There is a nice, Jamesian irony is all of this. James worked and reworked the theme of the manifold ways in which the master's acolytes might try to gain entry to the innermost chambers of the temple of the master's life and art. Just off the top of my head, and even with my limited familiarity with James, I can recall stories about prying biographers, over-zealous critics seeking the figure in the carpet that is the key of keys to a master’s work, and inspired acolytes looking for the letters that might reveal a long lost love affair. And if my reading of these stories is not off base, there is generally something problematic and, perhaps, a bit impious about these efforts or at least the people making them. In the story about the biographer, if I recall correctly, the master’s ghost shooes him away.
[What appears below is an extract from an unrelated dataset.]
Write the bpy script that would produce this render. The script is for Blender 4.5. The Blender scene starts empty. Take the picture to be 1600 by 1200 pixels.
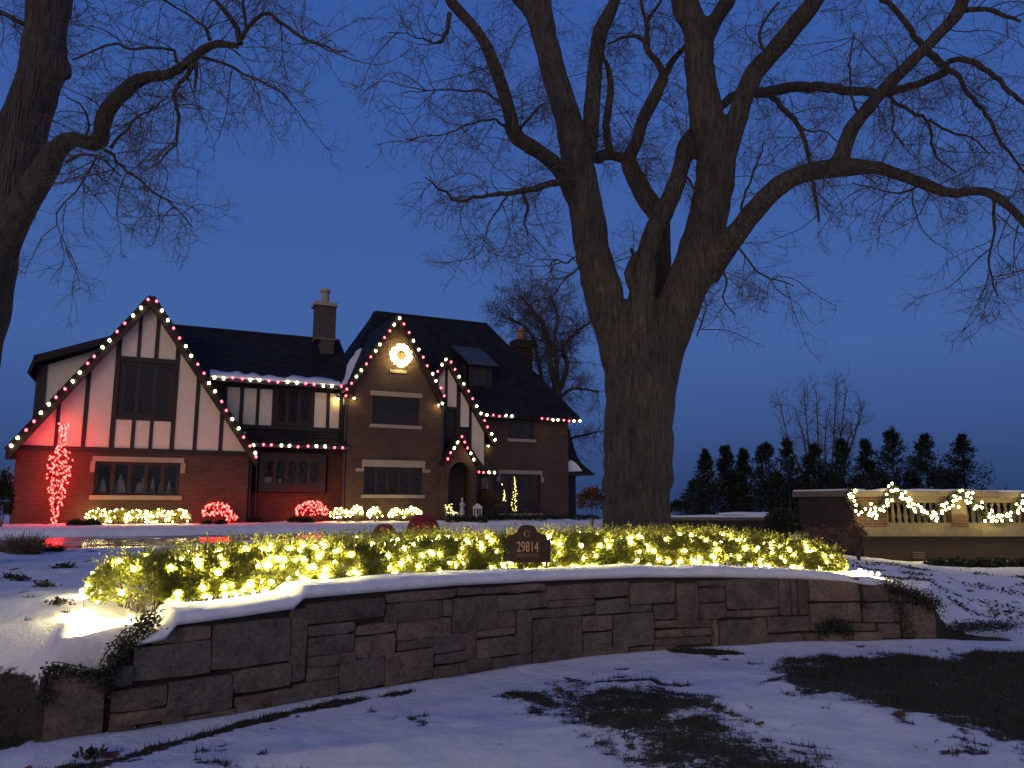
import bpy, math, random
import numpy as np
from mathutils import Vector, Matrix
from mathutils.geometry import tessellate_polygon

sc = bpy.context.scene
COL = sc.collection
R = math.radians
rng = np.random.default_rng(7)
random.seed(7)

# ------------------------------------------------------------------ camera
CAMZ, PITCH, FPX = 1.65, 9.0, 1200.0        # focal length in photo pixels (1600 wide)
cam = bpy.data.cameras.new("camera")
cam.sensor_width = 36.0
cam.lens = FPX / 1600 * 36
cam.clip_start, cam.clip_end = 0.05, 9000
camo = bpy.data.objects.new("camera", cam)
COL.objects.link(camo)
camo.location = (0, 0, CAMZ)
camo.rotation_euler = (R(90 + PITCH), 0, 0)
sc.camera = camo

# ------------------------------------------------------------------ dusk sky
SUN_EL, SUN_AZ = 9.0, 200.0     # afterglow: low behind the viewer, a little to the left
world = bpy.data.worlds.new("World")
sc.world = world
world.use_nodes = True
wn = world.node_tree
wbg = wn.nodes["Background"]
wtc = wn.nodes.new("ShaderNodeTexCoord")
wsep = wn.nodes.new("ShaderNodeSeparateXYZ")
wn.links.new(wtc.outputs["Generated"], wsep.inputs[0])


def wramp(stops):
    r = wn.nodes.new("ShaderNodeValToRGB")
    r.color_ramp.interpolation = 'EASE' if False else 'LINEAR'
    e = r.color_ramp.elements
    e[0].position, e[0].color = stops[0][0], (*stops[0][1], 1)
    e[1].position, e[1].color = stops[-1][0], (*stops[-1][1], 1)
    for p, c in stops[1:-1]:
        n = e.new(p)
        n.color = (*c, 1)
    wn.links.new(wsep.outputs["Z"], r.inputs[0])
    return r


# colour over sin(elevation): the dusk side (in view) and the afterglow side (behind the viewer)
r_front = wramp([(0.0, (.022, .050, .140)), (0.05, (.032, .066, .185)), (0.10, (.041, .088, .255)), (0.20, (.054, .121, .345)),
                 (0.38, (.044, .107, .342)), (0.57, (.036, .098, .350)), (1.0, (.045, .078, .250))])
r_back = wramp([(0.0, (.24, .21, .24)), (0.12, (.21, .20, .27)), (0.30, (.16, .165, .29)), (0.60, (.085, .115, .29)), (1.0, (.045, .078, .250))])
wmr = wn.nodes.new("ShaderNodeMapRange")
wmr.interpolation_type = 'SMOOTHSTEP'
wmr.inputs["From Min"].default_value = 0.25
wmr.inputs["From Max"].default_value = -0.95
wn.links.new(wsep.outputs["Y"], wmr.inputs["Value"])
wmix = wn.nodes.new("ShaderNodeMix")
wmix.data_type = 'RGBA'
wn.links.new(wmr.outputs[0], wmix.inputs[0])
wn.links.new(r_front.outputs[0], wmix.inputs[6])
wn.links.new(r_back.outputs[0], wmix.inputs[7])
wn.links.new(wmix.outputs[2], wbg.inputs[0])
wbg.inputs[1].default_value = 1.0

sun = bpy.data.lights.new("afterglow_sun", 'SUN')
sun.energy = 0.95
sun.angle = R(50)
sun.color = (1.0, .755, .48)
suno = bpy.data.objects.new("afterglow_sun", sun)
COL.objects.link(suno)
_a, _e = R(SUN_AZ), R(SUN_EL)
_d = Vector((math.sin(_a) * math.cos(_e), math.cos(_a) * math.cos(_e), math.sin(_e)))
suno.rotation_euler = _d.to_track_quat('Z', 'Y').to_euler()

sc.view_settings.view_transform = 'Standard'
sc.view_settings.look = 'None'
sc.view_settings.exposure = 0.0
sc.view_settings.gamma = 1.0
sc.render.engine = 'CYCLES'
sc.cycles.use_denoising = True
sc.cycles.denoiser = 'OPENIMAGEDENOISE'
sc.cycles.max_bounces = 6
sc.cycles.diffuse_bounces = 3
sc.cycles.glossy_bounces = 3
sc.cycles.transmission_bounces = 4
sc.cycles.transparent_max_bounces = 10
sc.cycles.sample_clamp_indirect = 3.0
sc.cycles.use_light_tree = True
sc.cycles.caustics_reflective = False
sc.cycles.caustics_refractive = False
sc.cycles.pixel_filter_type = 'BLACKMAN_HARRIS'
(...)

It always seemed to me that these stories richly mined two overlapping themes – the limits of the master’s mastery and the ineradicable desire to learn the mysteries of the creation of art. In the end, the master’s estate is disposed of by his readers, his family, and others; his words, however masterful, can no more control them than they could master the objects of his art. The master’s acolytes find that despite their efforts to learn the secrets of their master, the master likewise remains maddeningly close but elusive. Yet in the failure of their efforts, the acolytes themselves learn something of the limits of their master and the nature of his art and, in that sense, come closer to their master by experiencing the insuperable distance separating them.

Morris most likely dealt with this, as other artists do, on several levels – a will, making his wishes known to his family or other likely executors, and, most interestingly for us his readers, in his art.

Are you aware of Morris’s efforts, either directly or indirectly, to address this theme in his art?

Slow Reader said...

This is a fine Blog posting: thank you!
I am obsessed with Herbert Morris because I find his brilliant poems to be hypnotic, transportive.
Thanks for bringing attention to this neglected poet.